Thursday, August 04, 2005 7:26:41 PM

Post# of 309
David's Thursday Market Update: FEAR FACTOR

Fear Factor

8/4/2005

by David Yu

I wrote "Once is Not Enough" after the Dow dropped 55 points on 7/25/2005. In that article I mentioned that the fear factor would not come into play until there’s a larger down day or a few more down days like that strung together. One Sentiment Oscillator that I use may validate today being one of the larger down days that has finally brought fear into the market. But, before we get into that, I'd like to touch basis on our portfolio and in particular GSS.

The long positions in our portfolio were picked by me with low degree of correlation with the market, so they should continue to perform as they're supposed to, independent of the market. The only exception was Southwest Airlines (LUV). It's a little too "market sensitive" to be kept for now. Therefore, LUV position is now closed for a small profit.

GSS - the very intriguing technical observation about GSS (Golden Star Resources) is that it's once again at that $3.30 resistance. Remember I showed you the psychological barrier that's manifested on this chart (Chart 1)? When I posted this chart on 7/25/2005, I pointed out the big gap down (yellow highlight) that's accompanied by the largest negative volume bars (blue circle) in February was where the share holders really sold off. And, every time GSS gets up to this level, it has to deal with that psychological trauma over and over again.

Well, here we are once more. Since this is such a great barrier, GSS could get pushed aside for some consolidation sessions. That shouldn't come as a surprise. It would be a surprise (a pleasant one) if it holds steady during these consolidation trading sessions. The more steady GSS holds right here, the more strengths it's going to gather.

CHART 1


Next, let's look at FEAR.

Chart 2 is one of the my Sentiment Oscillators. It's similar to the one I've shown you before except that Wilshire 5000 is used as the index here, instead of S&P. Wilshire 5000 covers more than 6000 companies headquartered in the U.S.

This oscillator compares the market's performance to the option traders’ total Put (sell) to Call (buy) option ratio (Symbol: CPC). When the market's bullish and there's little fear, this oscillator is on the rise as the market outperforms the Sell-to-Buy ratio.

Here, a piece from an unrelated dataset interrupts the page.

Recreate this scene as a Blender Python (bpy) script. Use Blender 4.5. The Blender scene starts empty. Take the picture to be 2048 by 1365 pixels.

And, in order for this oscillator to rise, the faster 9-day simple moving average (MA) must first pull ahead of the slower 21-day MA. However, when the 9-day MA (blue line) crosses below the slower 21-day MA (red line), it signals the imminent market decline. You can see each of the yellow highlighted spot, where the fast MA crossed below the slow MA, marked the short-term top of the Wilshire 5000 index in the lower pane of the chart.

And, after almost 2 weeks of uncertainty, today's action finally brought the 9-day MA convincingly below the 21-day MA. There's no question about the completion of this market top because the FEAR factor has finally returned. The only question is how extensive this decline is going to be.



In addition, ever since I posted this chart (Chart 3) on my Trade Journal, I've been keeping an eye on the gaps. These "round-trip" gaps occurred, of course, on 7/7, the day of the London Bombing. I thought the fact that these 2 gaps were never filled was most peculiar. Chart 3 was the chart I posted on Wednesday 7/27/2005. I'll write up more details on Sunday when I have more time. For now, you can look up today's VIX chart for yourself and see what happened.



Have a great Friday! We'll be watching the show with our long position intact.